* Start Source records *

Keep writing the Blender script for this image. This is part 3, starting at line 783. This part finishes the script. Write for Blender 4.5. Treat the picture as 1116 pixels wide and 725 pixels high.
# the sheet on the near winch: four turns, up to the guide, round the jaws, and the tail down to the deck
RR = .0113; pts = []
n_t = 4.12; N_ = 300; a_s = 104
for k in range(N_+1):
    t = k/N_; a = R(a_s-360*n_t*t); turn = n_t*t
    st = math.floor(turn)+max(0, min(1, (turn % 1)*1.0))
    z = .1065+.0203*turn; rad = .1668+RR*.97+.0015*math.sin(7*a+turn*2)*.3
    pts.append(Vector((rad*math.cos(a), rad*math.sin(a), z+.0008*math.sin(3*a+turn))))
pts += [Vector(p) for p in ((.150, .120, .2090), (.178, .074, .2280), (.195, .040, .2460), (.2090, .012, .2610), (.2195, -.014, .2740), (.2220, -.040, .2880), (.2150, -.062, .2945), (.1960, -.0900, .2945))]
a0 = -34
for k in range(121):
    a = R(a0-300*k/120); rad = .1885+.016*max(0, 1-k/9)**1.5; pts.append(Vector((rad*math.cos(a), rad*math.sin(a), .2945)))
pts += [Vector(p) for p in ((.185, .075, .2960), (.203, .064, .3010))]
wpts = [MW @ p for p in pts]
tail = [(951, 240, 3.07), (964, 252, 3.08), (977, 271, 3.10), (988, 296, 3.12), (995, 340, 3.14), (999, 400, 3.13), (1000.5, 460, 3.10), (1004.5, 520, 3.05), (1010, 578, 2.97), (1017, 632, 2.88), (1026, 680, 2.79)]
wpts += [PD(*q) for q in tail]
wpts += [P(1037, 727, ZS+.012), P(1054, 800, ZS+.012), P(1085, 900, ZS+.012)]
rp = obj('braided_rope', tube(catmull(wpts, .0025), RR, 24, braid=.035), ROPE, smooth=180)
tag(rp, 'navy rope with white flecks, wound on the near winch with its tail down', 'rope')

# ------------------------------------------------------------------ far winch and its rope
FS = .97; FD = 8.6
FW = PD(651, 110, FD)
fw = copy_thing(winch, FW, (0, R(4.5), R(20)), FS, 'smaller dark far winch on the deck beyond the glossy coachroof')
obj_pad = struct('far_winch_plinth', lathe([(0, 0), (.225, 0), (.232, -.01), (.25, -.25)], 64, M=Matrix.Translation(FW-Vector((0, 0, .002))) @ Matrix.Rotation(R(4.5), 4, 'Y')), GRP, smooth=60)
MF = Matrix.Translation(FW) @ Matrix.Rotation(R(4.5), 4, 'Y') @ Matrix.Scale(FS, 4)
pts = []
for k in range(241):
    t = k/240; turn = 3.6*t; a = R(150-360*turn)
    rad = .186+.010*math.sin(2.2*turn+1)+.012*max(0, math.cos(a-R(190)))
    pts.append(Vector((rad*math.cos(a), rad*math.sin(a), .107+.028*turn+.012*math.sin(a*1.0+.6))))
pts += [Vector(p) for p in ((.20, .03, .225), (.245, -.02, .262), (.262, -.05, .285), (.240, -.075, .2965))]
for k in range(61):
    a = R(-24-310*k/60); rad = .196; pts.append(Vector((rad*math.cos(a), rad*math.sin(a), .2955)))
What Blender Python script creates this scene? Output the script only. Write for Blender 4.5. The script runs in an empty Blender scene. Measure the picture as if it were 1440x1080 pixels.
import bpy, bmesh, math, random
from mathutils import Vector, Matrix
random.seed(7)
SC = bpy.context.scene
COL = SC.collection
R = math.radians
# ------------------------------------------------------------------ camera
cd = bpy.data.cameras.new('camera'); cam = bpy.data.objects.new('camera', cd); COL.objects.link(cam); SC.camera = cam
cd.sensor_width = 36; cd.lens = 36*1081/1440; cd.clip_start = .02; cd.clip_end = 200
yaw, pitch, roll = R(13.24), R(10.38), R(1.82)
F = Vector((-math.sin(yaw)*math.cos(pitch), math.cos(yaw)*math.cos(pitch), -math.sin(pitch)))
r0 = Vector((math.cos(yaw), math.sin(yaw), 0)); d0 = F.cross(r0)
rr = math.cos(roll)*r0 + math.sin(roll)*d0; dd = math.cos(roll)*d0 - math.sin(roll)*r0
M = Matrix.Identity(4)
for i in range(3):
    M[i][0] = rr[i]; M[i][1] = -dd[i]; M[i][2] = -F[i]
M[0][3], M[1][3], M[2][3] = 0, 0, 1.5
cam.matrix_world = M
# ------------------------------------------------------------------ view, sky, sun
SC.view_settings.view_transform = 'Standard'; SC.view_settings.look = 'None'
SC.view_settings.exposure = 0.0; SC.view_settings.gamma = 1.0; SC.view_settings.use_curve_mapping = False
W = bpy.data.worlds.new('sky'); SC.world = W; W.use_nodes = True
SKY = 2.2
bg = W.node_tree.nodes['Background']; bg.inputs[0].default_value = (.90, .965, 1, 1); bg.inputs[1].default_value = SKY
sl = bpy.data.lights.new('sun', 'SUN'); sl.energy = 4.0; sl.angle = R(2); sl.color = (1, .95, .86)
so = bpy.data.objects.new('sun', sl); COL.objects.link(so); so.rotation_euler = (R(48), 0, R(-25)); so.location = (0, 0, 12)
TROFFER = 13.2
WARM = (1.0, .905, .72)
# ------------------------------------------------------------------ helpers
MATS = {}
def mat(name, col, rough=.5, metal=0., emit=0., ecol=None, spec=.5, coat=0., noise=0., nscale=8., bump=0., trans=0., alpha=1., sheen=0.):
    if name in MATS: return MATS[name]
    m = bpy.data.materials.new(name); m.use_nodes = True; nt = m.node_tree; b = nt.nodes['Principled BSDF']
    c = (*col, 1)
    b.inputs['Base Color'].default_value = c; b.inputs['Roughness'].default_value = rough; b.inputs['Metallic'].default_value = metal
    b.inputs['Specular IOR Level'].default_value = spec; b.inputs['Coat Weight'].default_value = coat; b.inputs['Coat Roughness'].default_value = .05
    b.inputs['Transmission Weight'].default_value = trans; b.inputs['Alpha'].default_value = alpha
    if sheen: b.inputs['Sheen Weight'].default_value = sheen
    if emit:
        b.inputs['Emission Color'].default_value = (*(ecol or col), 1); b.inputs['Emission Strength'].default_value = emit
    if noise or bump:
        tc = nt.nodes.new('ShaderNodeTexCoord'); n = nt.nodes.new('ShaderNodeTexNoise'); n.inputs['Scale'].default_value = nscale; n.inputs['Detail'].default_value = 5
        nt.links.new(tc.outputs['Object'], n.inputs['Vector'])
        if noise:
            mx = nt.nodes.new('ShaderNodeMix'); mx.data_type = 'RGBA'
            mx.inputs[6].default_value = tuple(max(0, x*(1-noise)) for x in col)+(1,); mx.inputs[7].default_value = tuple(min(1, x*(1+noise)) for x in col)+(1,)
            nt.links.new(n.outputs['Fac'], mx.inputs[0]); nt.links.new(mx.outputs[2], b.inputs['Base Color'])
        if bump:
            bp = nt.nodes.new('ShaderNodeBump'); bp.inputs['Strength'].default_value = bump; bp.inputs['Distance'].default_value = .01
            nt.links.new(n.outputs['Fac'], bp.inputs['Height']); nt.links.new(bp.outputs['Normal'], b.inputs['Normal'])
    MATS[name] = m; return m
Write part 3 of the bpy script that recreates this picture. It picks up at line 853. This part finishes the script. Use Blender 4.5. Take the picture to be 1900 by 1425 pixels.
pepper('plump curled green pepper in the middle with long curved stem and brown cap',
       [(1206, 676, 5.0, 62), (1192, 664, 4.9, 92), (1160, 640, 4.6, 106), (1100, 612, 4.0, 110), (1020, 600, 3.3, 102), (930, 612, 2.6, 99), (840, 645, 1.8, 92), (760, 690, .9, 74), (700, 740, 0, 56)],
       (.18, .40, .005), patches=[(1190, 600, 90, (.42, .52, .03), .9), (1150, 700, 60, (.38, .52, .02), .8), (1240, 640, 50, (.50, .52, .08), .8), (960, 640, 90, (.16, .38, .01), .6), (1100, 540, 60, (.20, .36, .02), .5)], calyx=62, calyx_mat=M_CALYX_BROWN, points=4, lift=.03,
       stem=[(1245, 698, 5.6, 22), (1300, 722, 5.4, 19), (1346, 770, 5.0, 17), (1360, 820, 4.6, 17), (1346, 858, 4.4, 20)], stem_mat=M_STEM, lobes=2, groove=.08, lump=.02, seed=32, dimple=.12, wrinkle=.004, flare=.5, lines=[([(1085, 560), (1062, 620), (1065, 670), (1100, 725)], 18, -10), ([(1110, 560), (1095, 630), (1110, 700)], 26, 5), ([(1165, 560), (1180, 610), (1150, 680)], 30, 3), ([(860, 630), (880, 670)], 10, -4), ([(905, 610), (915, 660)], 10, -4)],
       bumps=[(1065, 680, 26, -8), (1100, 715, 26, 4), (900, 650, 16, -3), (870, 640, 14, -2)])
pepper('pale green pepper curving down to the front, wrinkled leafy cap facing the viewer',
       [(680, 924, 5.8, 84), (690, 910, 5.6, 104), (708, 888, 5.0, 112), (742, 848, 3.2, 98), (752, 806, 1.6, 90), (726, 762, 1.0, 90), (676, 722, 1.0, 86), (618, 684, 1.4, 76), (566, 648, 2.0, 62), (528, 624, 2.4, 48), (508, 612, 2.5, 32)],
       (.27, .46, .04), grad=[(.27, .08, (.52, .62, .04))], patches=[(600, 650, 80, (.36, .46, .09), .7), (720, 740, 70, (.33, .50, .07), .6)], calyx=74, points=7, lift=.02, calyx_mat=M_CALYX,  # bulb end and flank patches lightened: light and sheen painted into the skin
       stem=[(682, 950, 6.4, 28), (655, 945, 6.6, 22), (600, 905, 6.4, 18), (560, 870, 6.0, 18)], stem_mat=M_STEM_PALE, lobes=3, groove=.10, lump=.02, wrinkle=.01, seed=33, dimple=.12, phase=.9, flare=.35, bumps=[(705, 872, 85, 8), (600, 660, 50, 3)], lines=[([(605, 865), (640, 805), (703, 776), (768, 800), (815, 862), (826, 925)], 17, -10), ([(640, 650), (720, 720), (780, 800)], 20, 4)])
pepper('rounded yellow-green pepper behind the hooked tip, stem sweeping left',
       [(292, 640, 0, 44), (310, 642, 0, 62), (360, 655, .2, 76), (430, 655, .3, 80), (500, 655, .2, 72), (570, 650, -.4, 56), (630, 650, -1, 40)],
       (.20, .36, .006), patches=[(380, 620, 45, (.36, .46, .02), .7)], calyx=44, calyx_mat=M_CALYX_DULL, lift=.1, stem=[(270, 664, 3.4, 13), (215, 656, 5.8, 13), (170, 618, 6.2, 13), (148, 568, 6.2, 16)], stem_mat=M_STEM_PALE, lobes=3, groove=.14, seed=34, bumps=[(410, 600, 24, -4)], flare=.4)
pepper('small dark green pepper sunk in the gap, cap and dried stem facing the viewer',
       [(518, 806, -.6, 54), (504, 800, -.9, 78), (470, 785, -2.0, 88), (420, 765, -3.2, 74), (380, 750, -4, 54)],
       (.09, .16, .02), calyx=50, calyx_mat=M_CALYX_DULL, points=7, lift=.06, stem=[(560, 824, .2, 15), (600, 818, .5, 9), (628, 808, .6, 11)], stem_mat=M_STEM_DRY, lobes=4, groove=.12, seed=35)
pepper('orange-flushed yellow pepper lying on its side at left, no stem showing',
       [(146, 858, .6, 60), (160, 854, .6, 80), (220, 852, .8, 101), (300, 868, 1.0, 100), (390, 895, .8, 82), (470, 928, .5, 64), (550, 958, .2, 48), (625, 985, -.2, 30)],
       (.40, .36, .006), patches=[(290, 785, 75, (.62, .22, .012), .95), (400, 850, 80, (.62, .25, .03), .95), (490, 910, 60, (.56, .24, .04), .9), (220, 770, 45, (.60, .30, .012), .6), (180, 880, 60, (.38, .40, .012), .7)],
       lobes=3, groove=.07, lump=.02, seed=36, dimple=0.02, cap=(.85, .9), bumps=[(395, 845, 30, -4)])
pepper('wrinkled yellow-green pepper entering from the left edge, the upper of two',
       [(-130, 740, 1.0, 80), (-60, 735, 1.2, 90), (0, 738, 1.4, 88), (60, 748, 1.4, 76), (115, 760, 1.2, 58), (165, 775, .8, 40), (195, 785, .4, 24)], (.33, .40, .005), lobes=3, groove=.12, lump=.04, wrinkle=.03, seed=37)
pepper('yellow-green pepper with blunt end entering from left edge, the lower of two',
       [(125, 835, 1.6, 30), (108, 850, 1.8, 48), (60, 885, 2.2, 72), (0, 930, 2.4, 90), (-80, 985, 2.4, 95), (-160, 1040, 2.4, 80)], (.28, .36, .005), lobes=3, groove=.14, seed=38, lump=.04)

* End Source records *

Task details:
Among the lines above, how many contain the string "finishes"? State the number alone.

Correct result:
2